Concrètement, Netflix mettrait la main sur Warner Bros Television, Warner Bros Motion Picture Group, DC Studios, HBO, HBO Max, ainsi que leurs bibliothèques de films et séries. Un trésor de guerre incluant DC Comics, Harry Potter, Game of Thrones, et le catalogue MGM pré-mai 1986. Les actifs linéaires (CNN, TNT Sports, Discovery networks) ne feraient pas partie du deal.
Tout le monde ne se réjouit pas de cette perspective. James Cameron, réalisateur légendaire de Titanic et Avatar, défenseur historique de l'expérience cinématographique en salle, a sonné l'alarme dans une interview à Puck. "Netflix serait un désastre. Désolé, Ted [Sarandos], mais bon sang", lâche-t-il sans détour.
Cameron pointe du doigt le modèle de distribution de Netflix : "Ted Sarandos a déclaré publiquement que les films en salles sont morts. C'est un appât pour les pigeons. 'On sortira le film pendant une semaine. On le sortira pendant 10 jours. On sera éligibles pour les Oscars.' Je pense que c'est fondamentalement pourri à la base."
Pour le réalisateur de 71 ans, l'enjeu dépasse Netflix : "Un film devrait être fait pour les salles, et les Oscars ne signifient rien pour moi s'ils ne signifient pas les salles. Je pense qu'ils ont été cooptés, et je trouve ça horrible." Il fustige également la stratégie initiale du streaming : "Le streaming s'est imposé grâce à la base artistique qu'il a créée en y investissant des sommes folles et en attirant les talents les plus en vue, puis en leur coupant l'herbe sous le pied, pas vrai ? Maintenant, les budgets sont la moitié ou le tiers de ce qu'ils étaient."

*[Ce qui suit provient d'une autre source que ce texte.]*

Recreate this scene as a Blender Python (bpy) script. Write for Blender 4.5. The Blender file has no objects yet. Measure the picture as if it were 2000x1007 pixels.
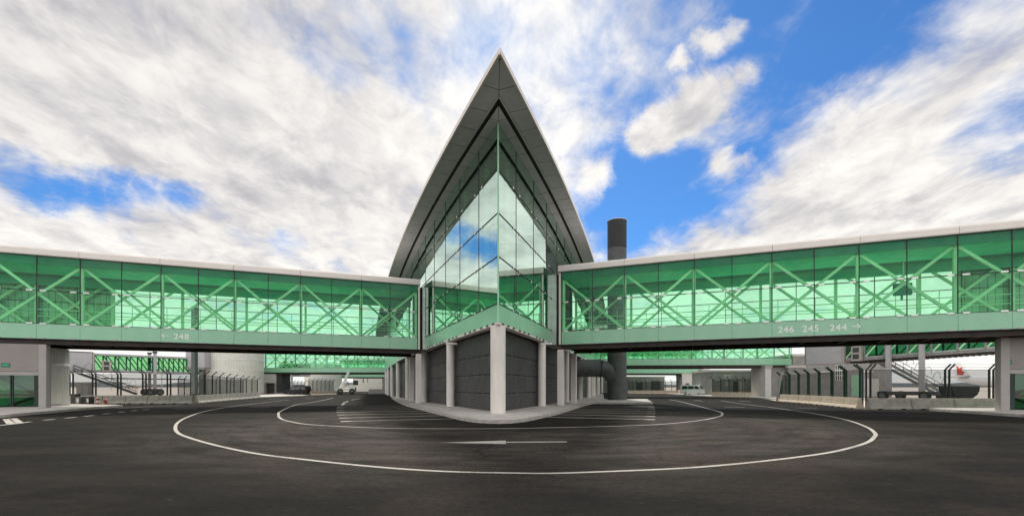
import bpy, bmesh, math, random
from mathutils import Vector, Matrix
random.seed(7)
R = math.radians
scene = bpy.context.scene
COL = scene.collection

# ------------------------------------------------------------------ camera, sky, sun, exposure
F, CX, HY, EYE = 870.0, 1000.0, 755.0, 1.6           # calibration of the photograph (2000 px wide)
cam_d = bpy.data.cameras.new('camera')
cam = bpy.data.objects.new('camera', cam_d); COL.objects.link(cam)
cam.location = (0, 0, EYE); cam.rotation_euler = (R(90), 0, 0)
cam_d.sensor_width = 36.0; cam_d.lens = 36.0 * F / 2000.0
cam_d.shift_y = (HY - 503.5) / 2000.0
cam_d.clip_start = 0.1; cam_d.clip_end = 9000
scene.camera = cam
vs = scene.view_settings
vs.view_transform = 'Standard'; vs.look = 'None'; vs.exposure = 0.15; vs.gamma = 1.0
cy = scene.cycles
cy.max_bounces = 10; cy.transparent_max_bounces = 24; cy.glossy_bounces = 5; cy.diffuse_bounces = 4
cy.caustics_reflective = False; cy.caustics_refractive = False; cy.sample_clamp_indirect = 6.0

SUN_EL, SUN_AZ = R(50), R(-4)
def ground_at(px, py):
    d = EYE * F / (py - HY)
    return Vector(((px - CX) / F * d, d, 0))
def at(px, py, d):
    return Vector(((px - CX) / F * d, d, EYE + (HY - py) / F * d))
def sky_dir(px, py):
    return Vector(((px - CX) / F, 1.0, (HY - py) / F)).normalized()

class NT:
    """small helper round a node tree"""
    def __init__(s, tree): s.t = tree
    def n(s, kind, **kw):
        nd = s.t.nodes.new(kind)
        for k, v in kw.items():
            if k.startswith('i_'):
                key = k[2:]
                key = int(key) if key.isdigit() else key.replace('_', ' ')
                nd.inputs[key].default_value = v
            else: setattr(nd, k, v)
        return nd
    def l(s, a, b): s.t.links.new(a, b)
    def math(s, op, a, b=None, c=None):
        nd = s.t.nodes.new('ShaderNodeMath'); nd.operation = op
        for i, v in enumerate((a, b, c)):
            if v is None: continue
            if isinstance(v, (int, float)): nd.inputs[i].default_value = v
            else: s.l(v, nd.inputs[i])
        return nd.outputs[0]
    def vmath(s, op, a, b=None):
        nd = s.t.nodes.new('ShaderNodeVectorMath'); nd.operation = op
        for i, v in enumerate((a, b)):
            if v is None: continue
            if isinstance(v, (tuple, list, Vector)): nd.inputs[i].default_value = tuple(v)
            else: s.l(v, nd.inputs[i])
        return nd
    def rng(s, v, a, b, c=0.0, d=1.0, smooth=True):
        nd = s.t.nodes.new('ShaderNodeMapRange')
        nd.interpolation_type = 'SMOOTHSTEP' if smooth else 'LINEAR'
        s.l(v, nd.inputs[0])
        for i, x in zip((1, 2, 3, 4), (a, b, c, d)): nd.inputs[i].default_value = x
        return nd.outputs[0]
    def mix(s, fac, a, b, blend='MIX'):
        nd = s.t.nodes.new('ShaderNodeMix'); nd.data_type = 'RGBA'; nd.blend_type = blend
        nd.clamp_factor = True
        for sock, v in ((nd.inputs[0], fac), (nd.inputs[6], a), (nd.inputs[7], b)):
            if isinstance(v, (int, float)): sock.default_value = v
            elif isinstance(v, tuple): sock.default_value = v if len(v) == 4 else (*v, 1)
            else: s.l(v, sock)
        return nd.outputs[2]

world = bpy.data.worlds.new('World'); scene.world = world; world.use_nodes = True
def build_sky():
    t = NT(world.node_tree); world.node_tree.nodes.clear()
    out = t.n('ShaderNodeOutputWorld'); bg = t.n('ShaderNodeBackground', i_Strength=0.1)
    t.l(bg.outputs[0], out.inputs[0])
    sky = t.n('ShaderNodeTexSky', sky_type='NISHITA', sun_disc=False, sun_elevation=SUN_EL, sun_rotation=SUN_AZ,
              air_density=1.0, dust_density=0.3, ozone_density=3.0)
    d = t.n('ShaderNodeTexCoord').outputs['Generated']
    sp = t.n('ShaderNodeSeparateXYZ'); t.l(d, sp.inputs[0])
    zz = t.math('ADD', t.math('MAXIMUM', sp.outputs[2], 0.0), 0.16)
    cb = t.n('ShaderNodeCombineXYZ')
    t.l(t.math('DIVIDE', sp.outputs[0], zz), cb.inputs[0]); t.l(t.math('DIVIDE', sp.outputs[1], zz), cb.inputs[1])
    # cloud layer seen in perspective, streaked along one wind direction
    mp = t.n('ShaderNodeMapping'); t.l(cb.outputs[0], mp.inputs[0])
    mp.inputs['Rotation'].default_value = (0, 0, R(-6)); mp.inputs['Scale'].default_value = (1.15, 0.72, 1)
    mp.inputs['Location'].default_value = (3.1, 1.7, 0)
    n1 = t.n('ShaderNodeTexNoise', i_Scale=2.2, i_Detail=14.0, i_Roughness=0.64, i_Distortion=0.25); t.l(mp.outputs[0], n1.inputs[0])
    n2 = t.n('ShaderNodeTexNoise', i_Scale=3.0, i_Detail=12.0, i_Roughness=0.62, i_Distortion=0.2); t.l(mp.outputs[0], n2.inputs[0])
    n3 = t.n('ShaderNodeTexNoise', i_Scale=9.0, i_Detail=12.0, i_Roughness=0.62, i_Distortion=0.5); t.l(d, n3.inputs[0])
    mp2 = t.n('ShaderNodeMapping'); t.l(cb.outputs[0], mp2.inputs[0]); mp2.inputs['Rotation'].default_value = (0, 0, R(-14)); mp2.inputs['Scale'].default_value = (1.2, 0.95, 1)
    n5 = t.n('ShaderNodeTexNoise', i_Scale=5.2, i_Detail=13.0, i_Roughness=0.64, i_Distortion=0.3); t.l(mp2.outputs[0], n5.inputs[0])
    # warped direction gives the large cloud masses ragged edges
    wv = t.vmath('SUBTRACT', n3.outputs['Color'], (0.5, 0.5, 0.5))
    wsc = t.vmath('SCALE', wv.outputs[0]); wsc.inputs['Scale'].default_value = 0.10
    dw = t.vmath('ADD', d, wsc.outputs[0]).outputs[0]
    def blobs(lst, src, op='ADD'):
        acc = None
        for px, py, r, w in lst:
            q = sky_dir(px, py)
            dist = t.vmath('DISTANCE', src, q).outputs['Value']
            v = t.rng(dist, r / F, 0.0, 0.0, w)
            acc = v if acc is None else t.math(op, acc, v)
        return acc
    clear = [(1215, 335, 130, -1.0), (1235, 410, 150, -1.15), (1330, 380, 150, -1.15), (1420, 400, 120, -.95), (1270, 215, 120, -.7), (1200, 150, 120, -.4), (1330, 90, 150, -.65),
             (1480, 60, 200, -.95), (1620, 90, 230, -1.0), (1760, 60, 200, -.95), (1550, 200, 170, -1.0), (1480, 290, 120, -1.0), (1680, 190, 100, -.8), (1850, 40, 170, -.75), (1960, 60, 120, -.65),
             (1920, 250, 120, -.8), (1990, 220, 120, -.8), (1870, 290, 75, -.6), (1960, 300, 90, -.7), (1560, 350, 70, -.4), (1400, 30, 150, -.5), (1850, 200, 60, -.4), (1130, 400, 70, -.5),
             (10, 338, 62, -1.0), (60, 352, 66, -1.05), (115, 366, 64, -1.05), (180, 376, 56, -.95), (240, 384, 56, -.95), (300, 390, 48, -.85), (360, 388, 46, -.8), (560, 466, 45, -.45), (600, 95, 110, -.4), (520, 60, 100, -.35), (655, 120, 80, -.42), (700, 60, 100, -.3),
             (930, 50, 110, -.35), (330, 60, 120, -.25)]
    cloudy = [(1265, 262, 46, 1.05), (1300, 246, 54, 1.15), (1340, 224, 58, 1.2), (1380, 199, 54, 1.15), (1420, 172, 44, 1.05), (1455, 150, 34, .9), (1390, 92, 34, .85), (1420, 68, 26, .75), (1330, 130, 24, .8), (1428, 328, 34, .95), (1455, 326, 26, .8), (1165, 345, 50, .95),
              (1680, 330, 210, .75), (1800, 420, 260, .8), (1560, 430, 170, .8), (1830, 150, 120, .55), (1950, 130, 100, .5), (1400, 480, 170, .6), (1700, 240, 110, .4),
              (-250, 250, 330, .6), (-500, 100, 500, .5), (150, 200, 300, .45), (500, 260, 320, .42), (750, 330, 220, .4), (450, 430, 200, .25)]
    acc = t.math('ADD', blobs(clear, dw, 'MINIMUM'), blobs(cloudy, dw, 'MAXIMUM'))
    base = t.math('MULTIPLY_ADD', t.math('SUBTRACT', n1.outputs[0], 0.5), 1.5, 0.56)
    base = t.math('ADD', base, t.math('MULTIPLY', t.math('SUBTRACT', n5.outputs[0], 0.5), 1.3))
    dens = t.rng(t.math('ADD', base, acc), -0.28, 0.72)
    hz = t.rng(sp.outputs[2], 0.30, 0.02, 0.0, 0.75)
    dens = t.math('MAXIMUM', dens, hz)
    # grey and white cloud bodies
    n4 = t.n('ShaderNodeTexNoise', i_Scale=5.2, i_Detail=13.0, i_Roughness=0.64, i_Distortion=0.4); t.l(mp2.outputs[0], n4.inputs[0])
    shade = t.math('ADD', t.math('MULTIPLY', t.rng(n2.outputs[0], 0.34, 0.62), 0.5), t.math('MULTIPLY', t.rng(n4.outputs[0], 0.34, 0.64), 0.42))
    glow = blobs([(1060, 190, 260, .8), (1000, -150, 500, .35), (900, 480, 420, .45), (1650, 420, 420, .45), (0, 480, 500, .2)], d)
    shade = t.math('ADD', t.math('MULTIPLY', shade, 0.85), t.math('MULTIPLY', glow, 0.5))
    shade = t.math('ADD', shade, t.rng(sp.outputs[2], 0.30, 0.04, 0.0, 1.0))
    shade = t.math('MINIMUM', shade, 1.15)
    ccol = t.mix(shade, (4.3, 4.2, 4.5), (9.7, 9.4, 8.95))
    back = t.rng(sp.outputs[1], 0.25, -0.35, 1.0, 1.7)
    ccol = t.mix(1.0, ccol, (1, 1, 1), 'MULTIPLY')
    gm = t.vmath('SCALE', ccol); t.l(back, gm.inputs['Scale'])
    blue = t.mix(1.0, sky.outputs[0], (0.40, 0.78, 1.16), 'MULTIPLY')
    fin = t.mix(dens, blue, gm.outputs[0])
    t.l(fin, bg.inputs[0])
build_sky()
sd = bpy.data.lights.new('sun', 'SUN'); sun = bpy.data.objects.new('sun', sd); COL.objects.link(sun)
sd.energy = 3.2; sd.angle = R(6); sd.color = (1.0, 0.95, 0.87)
S = Vector((math.sin(SUN_AZ) * math.cos(SUN_EL), math.cos(SUN_AZ) * math.cos(SUN_EL), math.sin(SUN_EL)))
sun.rotation_euler = (-S).to_track_quat('-Z', 'Y').to_euler(); sun.location = (0, 60, 80)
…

Le monde du cinéma craint effectivement une union Warner Bros.-Netflix. Netflix favorise sur le territoire américain une fenêtre exclusive de 17 jours en salles avant l'arrivée sur la plateforme, tandis qu'AMC, premier circuit de salles, réclame 45 jours. Le fossé est tel que les prétendants aux Oscars de Netflix cette année (A House of Dynamite, Wake Up Dead Man, Frankenstein) n'ont pas été distribué dans les trois principaux circuits de salles américains (AMC, Regal, Cinemark).
Les actions Warner Bros. Discovery ont grimpé de près de 6% à 26 dollars, un sommet sur 52 semaines, presque quatre fois leur plus bas de l'année à 7,50 dollars. Le deal doit encore être finalisé et passer l'épreuve des régulateurs. Reste à savoir si Netflix parviendra à franchir les obstacles antitrust. Une chose est sûre : Hollywood est en train de vivre un tournant majeur.